Ha vinto il populismo contro il popolo e senza responsabilità

Ha vinto il populismo contro il popolo e senza responsabilità

Markus Krienke

Inutile chiedersi se senza la guerra in Ucraina, Draghi sarebbe rimasto Presidente del Consiglio. Probabilmente sì. Anche se le tensioni tra i partiti e all’interno degli stessi erano visibili già durante l’elezione del Presidente della Repubblica a gennaio. Nessuno, però, si sarebbe aspettato un precipitarsi della situazione in così poco tempo, con i tre leader populisti dentro il governo come protagonisti: Conte, Salvini e Berlusconi. Il populismo che ha vino alle urne nel 2018 ma nel frattempo ha perso buona parte dei consensi nella popolazione e da Draghi rischiava a essere fagocitato, con lo sguardo fisso a Mosca e con il fianco forte dei Fratelli d’Italia ha decretato la fine di un governo certamente tecnico, ma comunque con il sostegno del popolo (anche se i sondaggi registravano ultimamente un continuo calo di approvazione).
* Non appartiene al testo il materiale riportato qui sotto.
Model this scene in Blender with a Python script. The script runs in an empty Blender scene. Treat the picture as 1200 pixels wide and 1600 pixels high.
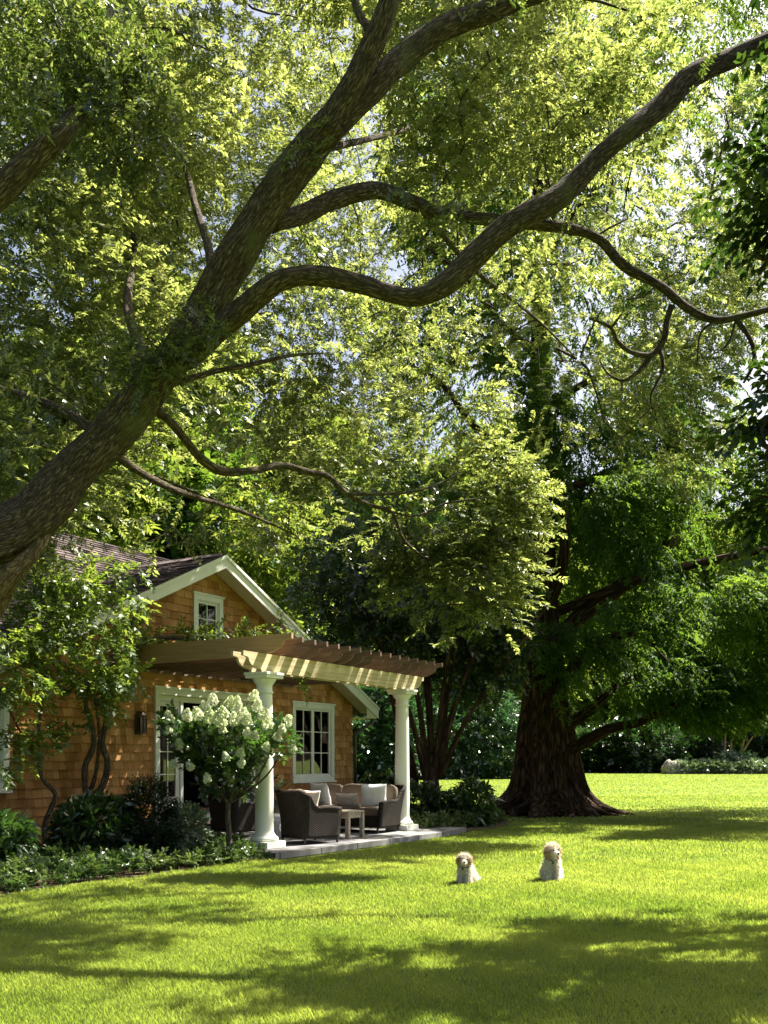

Draghi con la consapevolezza di non essere democraticamente eletto, ha voluto esercitare la sua responsabilità di fronte al popolo italiano basando il suo governo e le decisioni di importanza epocale per l’Italia sul consenso più ampio possibile delle forze politiche nel parlamento. Ed era proprio questo meccanismo che non ha funzionato. E ciò proprio per la mancanza di qualità delle forze politiche in parlamento, prive del senso di responsabilità: come si è dimostrato in modo chiaro ed inequivocabile nel lasciare l’aula al momento del voto di fiducia.

Mai come in questo momento, forse, vediamo alla luce del giorno l’abisso tra il sovrano, cioè il popolo, e la rappresentanza politica. «A chiederlo sono soprattutto gli italiani» (Draghi): non la caduta del governo certamente ma la stabilità, un lavoro concertato delle forze politiche per portare avanti le riforme necessarie del Paese e per garantirgli in questo modo un futuro. In altre parole, la realizzazione del Pnrr di cui Draghi stesso finora è stato il garante. Almeno fino all’anno prossimo, almeno in mesi decisivi come questi. Per una volta, infatti, «a chiederlo» non era soprattutto l’Europa ma gli italiani. Gli italiani, lo dimostrano i numeri, vogliono uscire dalle logiche populiste e assumersi le responsabilità di uno dei Paesi più importanti dell’UE. È la classe politica che si è dimostrata incapace a realizzare queste indicazioni con responsabilità e lungimiranza. Di Maio, Gelmini, Renzi e altri hanno compreso senz’altro questa esigenza: potranno essere loro i volti di una nuova politica?

Il rigassificatore (Piombino), il termovalorizzatore (Roma), le liberalizzazioni (spiagge e taxisti), non sono temi di destra o sinistra ma di un Paese che vuole modernizzarsi o no, e sa comprendere le vere priorità nazionali in un contesto internazionale in rapido cambiamento. Inoltre, non è solo la questione energetica lunga la quale bisogna oggi garantire l’autonomia del Paese, ma è anche la sostenibilità delle finanze, che con oltre 150% del debito pubblico e l’innalzamento di interessi internazionali (a partire dalla BCS) e spread, sarà una grande sfida per il prossimo governo.

Molte, quindi, le incognite. I numeri certamente stanno da parte dei Fratelli d’Italia di Meloni che nell’ultimo periodo non si è più posizionata contro l’Europa e l’Euro. Ma come abbiamo visto proprio ieri, nei populismi il passato può riemergere con la velocità della luce. Il populismo è tutt’altro che morto, anzi, ha trasformato l’Italia in una post-democrazia. E ciò non è una buona notizia per l’Italia, e tanto meno per l’Europa.